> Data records
══════════════════════════════

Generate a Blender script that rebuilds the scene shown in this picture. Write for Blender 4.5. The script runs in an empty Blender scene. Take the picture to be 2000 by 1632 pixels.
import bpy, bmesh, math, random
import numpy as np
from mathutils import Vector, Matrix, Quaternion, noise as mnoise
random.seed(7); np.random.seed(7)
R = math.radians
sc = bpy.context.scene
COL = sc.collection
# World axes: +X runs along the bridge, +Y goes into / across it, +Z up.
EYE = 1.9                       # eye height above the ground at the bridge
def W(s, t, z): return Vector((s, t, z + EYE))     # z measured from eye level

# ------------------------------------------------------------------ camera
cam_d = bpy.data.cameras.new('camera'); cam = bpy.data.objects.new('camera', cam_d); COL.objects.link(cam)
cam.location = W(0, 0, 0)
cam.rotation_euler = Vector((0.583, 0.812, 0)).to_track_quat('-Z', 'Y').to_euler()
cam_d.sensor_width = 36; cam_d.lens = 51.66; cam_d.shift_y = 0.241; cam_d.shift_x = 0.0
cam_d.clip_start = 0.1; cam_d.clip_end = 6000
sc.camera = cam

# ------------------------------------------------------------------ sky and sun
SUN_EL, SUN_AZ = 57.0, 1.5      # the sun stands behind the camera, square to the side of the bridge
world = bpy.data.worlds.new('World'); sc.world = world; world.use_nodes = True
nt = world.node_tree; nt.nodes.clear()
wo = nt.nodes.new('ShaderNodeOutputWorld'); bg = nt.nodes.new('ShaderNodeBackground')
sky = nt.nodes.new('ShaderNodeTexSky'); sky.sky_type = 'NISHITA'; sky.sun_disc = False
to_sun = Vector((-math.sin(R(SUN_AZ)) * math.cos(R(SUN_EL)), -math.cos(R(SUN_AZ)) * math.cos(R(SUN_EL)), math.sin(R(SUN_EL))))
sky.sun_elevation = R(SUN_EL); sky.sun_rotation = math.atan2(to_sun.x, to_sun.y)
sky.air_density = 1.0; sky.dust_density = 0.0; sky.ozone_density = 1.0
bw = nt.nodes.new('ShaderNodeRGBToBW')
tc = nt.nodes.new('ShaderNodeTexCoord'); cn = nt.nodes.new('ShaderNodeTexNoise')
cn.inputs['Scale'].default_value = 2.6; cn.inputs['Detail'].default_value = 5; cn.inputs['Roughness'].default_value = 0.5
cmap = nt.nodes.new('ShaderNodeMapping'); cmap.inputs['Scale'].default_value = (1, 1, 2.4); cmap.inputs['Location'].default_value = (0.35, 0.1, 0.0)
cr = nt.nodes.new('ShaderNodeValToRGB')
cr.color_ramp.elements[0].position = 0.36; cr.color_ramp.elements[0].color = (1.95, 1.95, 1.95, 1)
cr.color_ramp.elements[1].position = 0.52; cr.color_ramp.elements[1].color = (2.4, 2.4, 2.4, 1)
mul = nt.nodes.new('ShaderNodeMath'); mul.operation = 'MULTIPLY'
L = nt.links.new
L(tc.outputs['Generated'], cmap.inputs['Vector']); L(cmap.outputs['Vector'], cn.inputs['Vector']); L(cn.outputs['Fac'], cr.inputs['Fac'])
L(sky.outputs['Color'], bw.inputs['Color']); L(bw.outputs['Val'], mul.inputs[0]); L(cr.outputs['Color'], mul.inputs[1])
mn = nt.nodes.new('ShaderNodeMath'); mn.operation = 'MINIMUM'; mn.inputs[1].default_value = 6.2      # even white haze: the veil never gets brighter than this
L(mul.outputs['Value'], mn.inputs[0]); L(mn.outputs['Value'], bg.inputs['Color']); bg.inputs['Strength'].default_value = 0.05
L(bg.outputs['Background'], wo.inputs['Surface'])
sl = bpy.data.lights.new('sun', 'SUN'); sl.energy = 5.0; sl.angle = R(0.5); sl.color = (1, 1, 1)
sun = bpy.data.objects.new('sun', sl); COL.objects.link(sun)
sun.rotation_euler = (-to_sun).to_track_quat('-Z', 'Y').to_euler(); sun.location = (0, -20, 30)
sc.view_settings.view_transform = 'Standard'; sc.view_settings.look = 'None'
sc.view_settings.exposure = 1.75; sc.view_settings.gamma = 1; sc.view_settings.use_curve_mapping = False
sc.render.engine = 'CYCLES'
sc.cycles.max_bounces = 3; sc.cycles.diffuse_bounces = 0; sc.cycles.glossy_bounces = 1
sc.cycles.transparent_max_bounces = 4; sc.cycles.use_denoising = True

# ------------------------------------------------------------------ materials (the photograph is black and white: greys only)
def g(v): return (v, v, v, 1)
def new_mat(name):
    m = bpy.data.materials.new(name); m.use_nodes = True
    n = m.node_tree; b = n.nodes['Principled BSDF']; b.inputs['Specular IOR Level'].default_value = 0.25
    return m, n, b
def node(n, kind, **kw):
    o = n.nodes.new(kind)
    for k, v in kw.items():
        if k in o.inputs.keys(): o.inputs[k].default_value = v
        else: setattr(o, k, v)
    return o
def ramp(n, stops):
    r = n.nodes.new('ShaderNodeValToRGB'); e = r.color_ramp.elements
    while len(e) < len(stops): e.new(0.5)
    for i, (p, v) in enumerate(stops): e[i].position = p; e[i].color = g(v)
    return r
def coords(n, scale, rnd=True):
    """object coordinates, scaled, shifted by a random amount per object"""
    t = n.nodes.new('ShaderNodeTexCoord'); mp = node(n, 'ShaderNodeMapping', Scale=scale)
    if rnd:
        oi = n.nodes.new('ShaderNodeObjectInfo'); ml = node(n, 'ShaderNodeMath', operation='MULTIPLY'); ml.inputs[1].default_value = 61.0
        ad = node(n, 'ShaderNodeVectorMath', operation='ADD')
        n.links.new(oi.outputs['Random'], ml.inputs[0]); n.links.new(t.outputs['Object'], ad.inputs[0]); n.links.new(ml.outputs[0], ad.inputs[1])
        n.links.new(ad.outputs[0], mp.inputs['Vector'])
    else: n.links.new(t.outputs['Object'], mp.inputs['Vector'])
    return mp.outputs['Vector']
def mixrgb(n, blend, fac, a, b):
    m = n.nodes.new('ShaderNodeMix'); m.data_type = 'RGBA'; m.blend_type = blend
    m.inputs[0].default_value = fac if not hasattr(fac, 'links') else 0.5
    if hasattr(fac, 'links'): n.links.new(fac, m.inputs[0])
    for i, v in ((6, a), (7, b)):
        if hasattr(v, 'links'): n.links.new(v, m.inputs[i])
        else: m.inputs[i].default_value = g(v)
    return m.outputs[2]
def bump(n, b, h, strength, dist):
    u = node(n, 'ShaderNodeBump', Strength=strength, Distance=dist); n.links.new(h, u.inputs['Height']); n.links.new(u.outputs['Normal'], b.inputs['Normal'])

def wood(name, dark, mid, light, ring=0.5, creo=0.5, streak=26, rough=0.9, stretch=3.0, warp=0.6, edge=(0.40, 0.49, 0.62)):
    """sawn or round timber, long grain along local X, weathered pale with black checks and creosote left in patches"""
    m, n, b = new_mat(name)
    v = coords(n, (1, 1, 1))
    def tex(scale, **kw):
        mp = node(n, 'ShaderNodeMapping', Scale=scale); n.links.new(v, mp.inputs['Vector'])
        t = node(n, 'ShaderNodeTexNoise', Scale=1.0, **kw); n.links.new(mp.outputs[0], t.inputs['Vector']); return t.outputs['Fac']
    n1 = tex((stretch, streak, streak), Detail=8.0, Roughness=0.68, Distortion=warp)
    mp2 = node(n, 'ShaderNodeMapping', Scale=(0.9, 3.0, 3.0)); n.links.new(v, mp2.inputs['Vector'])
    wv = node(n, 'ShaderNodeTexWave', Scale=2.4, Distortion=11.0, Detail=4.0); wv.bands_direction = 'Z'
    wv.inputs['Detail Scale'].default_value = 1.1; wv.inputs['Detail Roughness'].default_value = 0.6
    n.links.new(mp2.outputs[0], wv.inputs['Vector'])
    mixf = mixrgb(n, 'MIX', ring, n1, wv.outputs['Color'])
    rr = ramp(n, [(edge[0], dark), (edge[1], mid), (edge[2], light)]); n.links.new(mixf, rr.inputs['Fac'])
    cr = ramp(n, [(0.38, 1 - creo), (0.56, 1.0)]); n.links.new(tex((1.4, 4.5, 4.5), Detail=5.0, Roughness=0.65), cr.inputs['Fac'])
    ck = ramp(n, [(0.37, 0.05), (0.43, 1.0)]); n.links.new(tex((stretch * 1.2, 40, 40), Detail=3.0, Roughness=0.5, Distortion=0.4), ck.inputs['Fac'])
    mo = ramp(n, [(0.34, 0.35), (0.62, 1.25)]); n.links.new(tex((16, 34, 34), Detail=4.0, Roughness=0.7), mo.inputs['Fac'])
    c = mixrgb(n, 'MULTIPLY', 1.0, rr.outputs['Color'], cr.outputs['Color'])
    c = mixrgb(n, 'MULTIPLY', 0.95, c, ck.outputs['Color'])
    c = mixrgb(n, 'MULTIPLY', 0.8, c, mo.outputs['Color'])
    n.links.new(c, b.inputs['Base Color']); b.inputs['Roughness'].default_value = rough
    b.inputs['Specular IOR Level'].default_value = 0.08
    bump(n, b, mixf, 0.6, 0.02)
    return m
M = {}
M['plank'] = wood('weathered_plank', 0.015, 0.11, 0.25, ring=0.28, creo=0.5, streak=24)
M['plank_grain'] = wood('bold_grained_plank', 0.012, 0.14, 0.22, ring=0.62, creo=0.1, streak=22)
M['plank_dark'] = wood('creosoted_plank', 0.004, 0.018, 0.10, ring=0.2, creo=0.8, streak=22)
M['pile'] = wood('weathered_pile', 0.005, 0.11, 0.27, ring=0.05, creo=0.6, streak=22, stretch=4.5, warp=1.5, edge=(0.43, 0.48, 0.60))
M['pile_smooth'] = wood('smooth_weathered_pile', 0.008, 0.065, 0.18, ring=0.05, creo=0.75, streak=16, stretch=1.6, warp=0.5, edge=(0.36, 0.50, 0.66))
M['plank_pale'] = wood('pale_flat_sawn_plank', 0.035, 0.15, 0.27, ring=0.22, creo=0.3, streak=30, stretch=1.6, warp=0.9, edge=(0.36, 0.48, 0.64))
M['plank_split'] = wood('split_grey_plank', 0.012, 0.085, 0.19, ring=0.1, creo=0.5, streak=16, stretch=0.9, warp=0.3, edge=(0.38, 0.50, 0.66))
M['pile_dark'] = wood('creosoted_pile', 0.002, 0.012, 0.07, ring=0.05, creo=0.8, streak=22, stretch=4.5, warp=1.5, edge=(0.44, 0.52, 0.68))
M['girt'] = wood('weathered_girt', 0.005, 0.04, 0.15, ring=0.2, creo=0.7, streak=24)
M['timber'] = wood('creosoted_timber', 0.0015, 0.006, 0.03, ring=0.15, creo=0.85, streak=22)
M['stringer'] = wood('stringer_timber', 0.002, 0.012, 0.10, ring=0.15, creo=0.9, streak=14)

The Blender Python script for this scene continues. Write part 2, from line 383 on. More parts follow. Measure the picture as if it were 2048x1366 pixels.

══════════════════════════════

> Set exercise
The lines from the one containing "ring=0.2, creo=0.8, streak=22)" to the one containing "edge=(0.36, 0.48, 0.64))", both included, are to be extracted exactly; give no other line.

> Exercise solution
M['plank_dark'] = wood('creosoted_plank', 0.004, 0.018, 0.10, ring=0.2, creo=0.8, streak=22)
M['pile'] = wood('weathered_pile', 0.005, 0.11, 0.27, ring=0.05, creo=0.6, streak=22, stretch=4.5, warp=1.5, edge=(0.43, 0.48, 0.60))
M['pile_smooth'] = wood('smooth_weathered_pile', 0.008, 0.065, 0.18, ring=0.05, creo=0.75, streak=16, stretch=1.6, warp=0.5, edge=(0.36, 0.50, 0.66))
M['plank_pale'] = wood('pale_flat_sawn_plank', 0.035, 0.15, 0.27, ring=0.22, creo=0.3, streak=30, stretch=1.6, warp=0.9, edge=(0.36, 0.48, 0.64))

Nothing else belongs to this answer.